Why These Priorities Matter

Flood control and industrial navigation have significant impacts on the health of the Mississippi River. Levees for flood control projects have disconnected 90 percent of the River’s natural floodplain—over 30,000 acres of vital habitat that once buffered floods, filtered water, and sustained wildlife. 

In fact, floodplains are among the richest and most biodiverse wildlife habitats, second only to coastal wetlands in terms of the number of species they support. Estimates on the economic value of healthy floodplains range from hundreds to thousands of dollars per acre annually. 

Navigation dredging reshapes riverbeds, smothers aquatic vegetation, and disrupts wetlands. These choices ripple outward, affecting drinking water, habitat, and community safety.

As one of the few coalitions consistently engaging the Corps on these issues, One Mississippi’s coordination ensures that the voices of people and ecosystems are heard alongside commerce and engineering interests.

The Long Game

Our relationship with the Corps is honest and ongoing.

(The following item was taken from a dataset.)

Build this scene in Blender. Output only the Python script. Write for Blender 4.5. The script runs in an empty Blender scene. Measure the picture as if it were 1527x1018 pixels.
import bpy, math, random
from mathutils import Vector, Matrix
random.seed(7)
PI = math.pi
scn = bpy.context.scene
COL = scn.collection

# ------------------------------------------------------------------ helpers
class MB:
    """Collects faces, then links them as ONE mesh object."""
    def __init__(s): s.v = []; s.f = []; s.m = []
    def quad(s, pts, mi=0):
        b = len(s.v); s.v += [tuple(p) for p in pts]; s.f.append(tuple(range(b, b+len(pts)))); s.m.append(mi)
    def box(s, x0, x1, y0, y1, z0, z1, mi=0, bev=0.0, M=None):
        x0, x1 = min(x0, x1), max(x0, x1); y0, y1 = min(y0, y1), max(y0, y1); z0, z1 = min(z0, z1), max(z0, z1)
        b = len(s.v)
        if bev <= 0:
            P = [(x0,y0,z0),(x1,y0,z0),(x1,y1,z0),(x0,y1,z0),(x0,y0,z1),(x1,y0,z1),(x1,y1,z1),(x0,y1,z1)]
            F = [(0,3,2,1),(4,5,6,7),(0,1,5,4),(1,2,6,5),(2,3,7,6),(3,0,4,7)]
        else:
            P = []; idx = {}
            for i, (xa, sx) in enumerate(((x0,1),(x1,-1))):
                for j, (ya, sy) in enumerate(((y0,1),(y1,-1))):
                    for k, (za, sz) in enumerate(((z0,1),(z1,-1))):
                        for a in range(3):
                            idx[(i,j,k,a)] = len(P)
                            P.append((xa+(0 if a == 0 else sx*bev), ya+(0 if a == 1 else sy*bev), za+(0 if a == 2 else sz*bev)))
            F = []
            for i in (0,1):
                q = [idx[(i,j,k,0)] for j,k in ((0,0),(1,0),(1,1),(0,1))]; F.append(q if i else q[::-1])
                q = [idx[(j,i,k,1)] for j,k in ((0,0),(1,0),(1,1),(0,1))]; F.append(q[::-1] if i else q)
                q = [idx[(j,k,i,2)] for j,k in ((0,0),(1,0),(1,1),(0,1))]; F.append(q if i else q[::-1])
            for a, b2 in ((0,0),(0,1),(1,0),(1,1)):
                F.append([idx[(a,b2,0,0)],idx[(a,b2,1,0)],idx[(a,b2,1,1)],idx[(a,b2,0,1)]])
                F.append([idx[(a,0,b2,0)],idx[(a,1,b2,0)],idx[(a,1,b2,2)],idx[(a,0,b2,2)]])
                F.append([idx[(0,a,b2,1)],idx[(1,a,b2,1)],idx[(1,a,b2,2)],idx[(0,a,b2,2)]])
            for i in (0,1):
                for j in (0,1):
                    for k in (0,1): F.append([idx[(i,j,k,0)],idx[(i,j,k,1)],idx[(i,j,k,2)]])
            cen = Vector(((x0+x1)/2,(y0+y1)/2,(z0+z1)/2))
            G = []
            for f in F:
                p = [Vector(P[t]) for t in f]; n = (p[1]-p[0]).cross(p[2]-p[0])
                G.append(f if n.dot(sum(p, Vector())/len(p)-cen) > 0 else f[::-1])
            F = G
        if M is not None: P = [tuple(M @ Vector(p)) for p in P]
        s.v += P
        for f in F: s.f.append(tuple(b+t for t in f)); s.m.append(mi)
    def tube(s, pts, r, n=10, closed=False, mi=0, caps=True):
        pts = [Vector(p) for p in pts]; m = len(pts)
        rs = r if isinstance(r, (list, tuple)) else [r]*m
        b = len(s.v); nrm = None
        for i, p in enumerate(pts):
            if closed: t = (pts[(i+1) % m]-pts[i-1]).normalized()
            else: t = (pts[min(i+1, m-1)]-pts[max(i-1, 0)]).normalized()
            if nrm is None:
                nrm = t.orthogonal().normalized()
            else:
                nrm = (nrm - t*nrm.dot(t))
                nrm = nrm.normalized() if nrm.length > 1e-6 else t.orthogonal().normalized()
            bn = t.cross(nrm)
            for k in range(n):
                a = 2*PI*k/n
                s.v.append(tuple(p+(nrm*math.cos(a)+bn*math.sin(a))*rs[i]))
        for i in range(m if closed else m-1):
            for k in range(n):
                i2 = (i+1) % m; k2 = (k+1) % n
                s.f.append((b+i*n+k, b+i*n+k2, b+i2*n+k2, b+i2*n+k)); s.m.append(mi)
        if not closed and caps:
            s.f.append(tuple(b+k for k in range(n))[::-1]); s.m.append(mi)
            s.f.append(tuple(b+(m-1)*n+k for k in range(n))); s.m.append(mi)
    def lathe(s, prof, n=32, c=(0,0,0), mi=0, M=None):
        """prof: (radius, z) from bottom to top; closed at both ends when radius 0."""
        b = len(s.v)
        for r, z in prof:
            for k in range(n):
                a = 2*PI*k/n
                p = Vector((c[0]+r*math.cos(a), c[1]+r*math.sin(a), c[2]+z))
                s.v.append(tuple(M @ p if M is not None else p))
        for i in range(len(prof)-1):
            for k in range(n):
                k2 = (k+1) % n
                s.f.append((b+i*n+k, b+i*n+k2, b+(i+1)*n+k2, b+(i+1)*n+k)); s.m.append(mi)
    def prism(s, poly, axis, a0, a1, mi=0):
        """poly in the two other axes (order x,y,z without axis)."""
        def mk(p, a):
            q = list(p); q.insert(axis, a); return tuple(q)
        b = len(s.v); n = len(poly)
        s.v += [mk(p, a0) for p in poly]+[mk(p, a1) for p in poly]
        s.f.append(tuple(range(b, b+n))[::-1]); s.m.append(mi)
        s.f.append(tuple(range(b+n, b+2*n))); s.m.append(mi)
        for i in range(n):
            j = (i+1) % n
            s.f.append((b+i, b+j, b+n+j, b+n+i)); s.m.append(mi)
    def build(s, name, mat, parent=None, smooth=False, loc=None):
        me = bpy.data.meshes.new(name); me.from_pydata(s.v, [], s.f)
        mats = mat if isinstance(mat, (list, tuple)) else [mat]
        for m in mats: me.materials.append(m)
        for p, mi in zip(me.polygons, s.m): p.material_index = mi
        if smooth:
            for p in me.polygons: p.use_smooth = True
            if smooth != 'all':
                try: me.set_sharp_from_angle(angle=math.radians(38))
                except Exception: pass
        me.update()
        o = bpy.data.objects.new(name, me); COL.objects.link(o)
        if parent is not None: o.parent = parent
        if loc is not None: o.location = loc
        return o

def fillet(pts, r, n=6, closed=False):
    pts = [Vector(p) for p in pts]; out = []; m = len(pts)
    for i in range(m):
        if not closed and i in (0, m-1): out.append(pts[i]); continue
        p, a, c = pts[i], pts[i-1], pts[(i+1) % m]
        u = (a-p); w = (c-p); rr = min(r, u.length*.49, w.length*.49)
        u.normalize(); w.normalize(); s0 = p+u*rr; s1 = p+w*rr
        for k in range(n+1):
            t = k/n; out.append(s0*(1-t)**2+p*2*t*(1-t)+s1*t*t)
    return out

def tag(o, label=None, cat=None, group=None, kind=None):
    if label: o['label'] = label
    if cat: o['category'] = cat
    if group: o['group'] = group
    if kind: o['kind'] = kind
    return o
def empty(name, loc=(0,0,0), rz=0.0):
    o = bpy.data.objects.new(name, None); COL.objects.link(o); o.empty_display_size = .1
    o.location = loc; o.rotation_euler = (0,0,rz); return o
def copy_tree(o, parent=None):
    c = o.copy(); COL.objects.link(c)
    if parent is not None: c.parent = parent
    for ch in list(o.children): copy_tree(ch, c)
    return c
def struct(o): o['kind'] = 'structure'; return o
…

We show up not just to critique, but to collaborate for better outcomes. By maintaining a seat at the table—and helping our members and communities we serve do the same—One Mississippi helps shape how future Corps programs evolve to protect both people and the natural world.

Looking Ahead

The Mississippi River Commission’s Low Water Inspection Tour meetings remind us how important it is for advocates, scientists, and community leaders to be physically present in the rooms where River management decisions are made.

Thanks to coordination by One Mississippi, organizations presented a united message: that the River’s health and our communities’ futures are intertwined.

From clean drinking water to floodplain restoration, from industrial accountability to climate resilience, One Mississippi will continue to connect people, policy, and power so the Mississippi River thrives for generations to come.